RFCXML is an XML language, used as the preferred format for Internet-Drafts and the canonical format for published RFCs since RFC 8650 in November 2019. It is documented on this site and formally specified in a RELAX NG Compact Syntax (RNC) schema. RFCXML documents can be fully validated against the schema.
The RFCXML vocabulary reference documents all of the elements and attributes and their usage and allowed values.
We recommend that authors start an I-D using a template from Templates and Schemas as this will simplify the process.
Authors will normally want to render their RFCXML I-D into more readable output and that process is explained in Rendering and converting.
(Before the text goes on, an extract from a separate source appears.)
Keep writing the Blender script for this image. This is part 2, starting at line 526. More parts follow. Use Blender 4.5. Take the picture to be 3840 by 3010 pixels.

RFCXML was previously known as the "xml2rfc vocabulary".
v1 of RFCXML was documented in RFC2629, published in 1999, when the preferred format for I-Ds was plain text and the canonical format for RFCs was nroff. This used a DTD for the formal specification.
v2 was documented in RFC 7749, published in February 2016, and switched to a RELAX NG Compact Syntax (RNC) schema. v2, is still actively used as some of the tools that process RFC XML do not fully support v3 or still default to v2.
v3 was documented in RFC 7991, published in December 2016 but following publication a number of changes were made to the schema and so RFC 7991 cannot be considered a normative reference for RFCXML. The authoritative source of documentation for the schema as it currently exists, is this site in RFCXML vocabulary reference. For information only, the background to these changes is documented in the implementation notes for RFC 7991 (though it does not cover everyhing and there have been some further changes since that was written) and a more recent attempt to document those changes in The "xml2rfc" version 3 Vocabulary as Implemented.
Published RFCs go through a 'prep' process that makes multiple changes to the RFCXML in order to support the long time archival nature of RFCs. Key aspects of the prep tool are documented in RFC 7998.